5. Mülga 1086 sayılı HUMK döneminde Kanunun 427/2-son maddesinde yer alan “Miktar veya değeri birmilyar lirayı geçmeyen taşınır mal ve alacak davalarına ilişkin nihai kararlar kesindir… Alacağın tamamının dava edilmiş olması halinde, hükümde, asıl isteminin kabul edilmeyen bölümü birmilyar lirayı geçmeyen tarafın temyiz hakkı yoktur” şeklindeki düzenlemeye istinaden, yargı organlarınca, davanın açıldığı tarihteki değeri esas alınarak temyizde kesinlik sınırı belirleniyordu. Aynı husus 6100 sayılı HMK’nın 362/1-a ve 2.fıkrasında “a) Miktar veya değeri kırk bin Türk Lirasını (bu tutar dahil) geçmeyen davalara ilişkin kararlar… Alacağın tamamının dava edilmiş olması halinde, kararda asıl talebinin kabul edilmeyen bölümü kırk bin Türk Lirasını geçmeyen tarafın temyiz hakkı yoktur” şeklinde benzer düzenleme içermektedir. Adil yargılanma, hukuki dinlenilme gibi kavramların, yüksek enflasyon, devalüasyon ve diğer ekonomik krizlerin olmadığı bir dönemde va’z edilen 1927 tarihli 1086 sayılı HUMK döneminde temyiz kesinlik sınırı hakkında var olan eksik ve hatalı yorumların, anılan kavramların ve olguların neşet ettiği 6100 sayılı HMK döneminde sürdürülmesi isabetli görünmemektedir. Ancak alacağın döviz olarak talep edildiği durumlarda, ülkemiz gibi yüksek kur artışlarının görüldüğü ülkelerde, davadaki kesinlik sınırının dövizin dava tarihindeki değeri esas alınarak, bu miktarın karar tarihi itibariyle kesinlik sınırını geçip geçmediği değerlendirmesi, “Mahkemeye Erişim Hakkına” diğer bir anlatımla adil yargılanma hakkına aykırılık teşkil edebilir. Sayın Daire çoğunluğu yorumuna göre; söz gelimi 2012 yılı başında usd/TL kuru 1,75 TL iken o tarihte açılan 60.000 usd meblağlı davanın TL değeri 105.000 TL iken, 2022 yılı başında usd/TL kuru 15,60 TL, 60.000 USD’nin değeri ise 936.000 TL’dir. Bu bağlamda 2012 yılı başında açılan bir dava 2022 yılı başında karara bağlanmış ise, 100.000 USD üzerinden açılan ancak hüküm anında 936.000 TL değerinde olan davada temyiz hakkı bulunmamaktadır. Bununla birlikte 107.091 TL değer üzerinden açılan ve 2022 yılında karara bağlanan davada ise temyiz yolu açık kabul edilmesi (2022 temyiz sınırı 107.090 TL) açık bir tezat teşkil edecektir. Bu durumda davası uzun süren taraflar hem uzun yargılamadan, hem de yüksek mahkemeye erişim kısıtlamasından dolayı iki kere mağdur olacaklardır.

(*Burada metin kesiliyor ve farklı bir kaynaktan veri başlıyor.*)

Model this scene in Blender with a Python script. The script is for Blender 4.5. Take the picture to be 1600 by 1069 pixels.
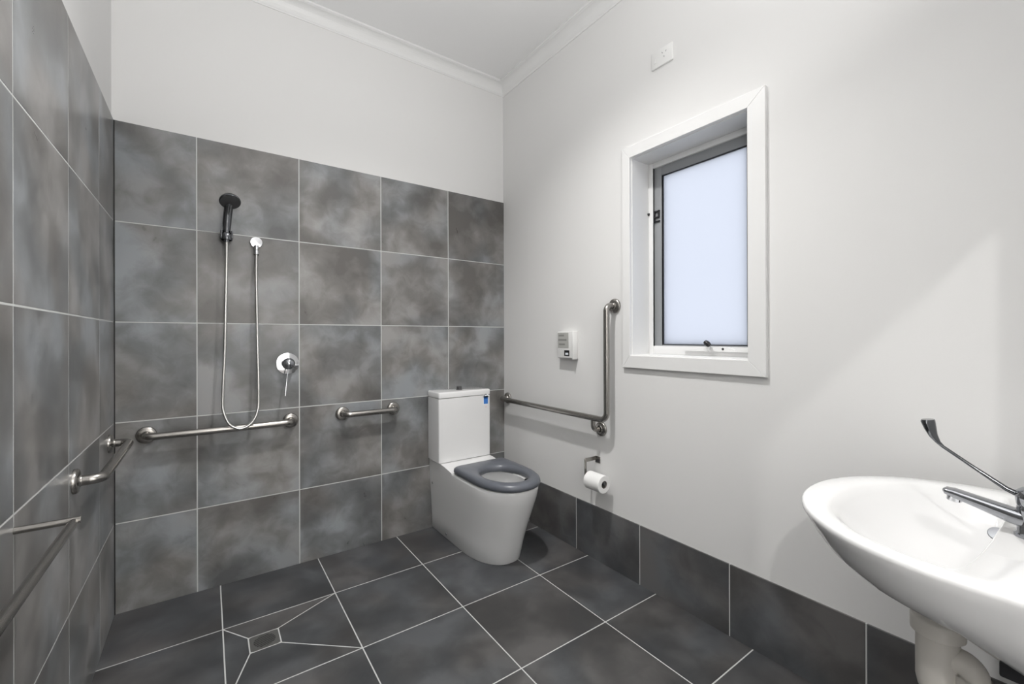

6. HMK’nın 362/2.maddesinde temyiz kesinlik sınırı hakkında “Alacağın tamamının dava edilmiş olması halinde, kararda asıl talebinin kabul edilmeyen bölümü kırk bin Türk Lirasını geçmeyen tarafın temyiz hakkı yoktur” sözcüğünün, yüksek mahkemeye erişim hakkının zorlaştırılmaması ve “adil yargılanma hakkı” kapsamında yorumlanması gerekir.
7. Somut olayda, davacı taraf 7.494 USD yönünden itirazın iptali talep edilmiş ve mahkemece davanın reddine karar verilmiş olup, Bölge Adliye Mahkemesinin karar tarihi olan 25.11.2021 tarihi itibariyle hüküm olunan (USD’nin efektif satış değeri olan 7,494x12,0370 MB ES Kuru=) 90.228 TL değer üzerinden temyiz kesinlik sınırının üzerinde olduğu anlaşıldığı halde Daire çoğunluğu tarafından temyiz isteminin miktar yönünden reddine karar verilmesini isabetli bulmuyorum.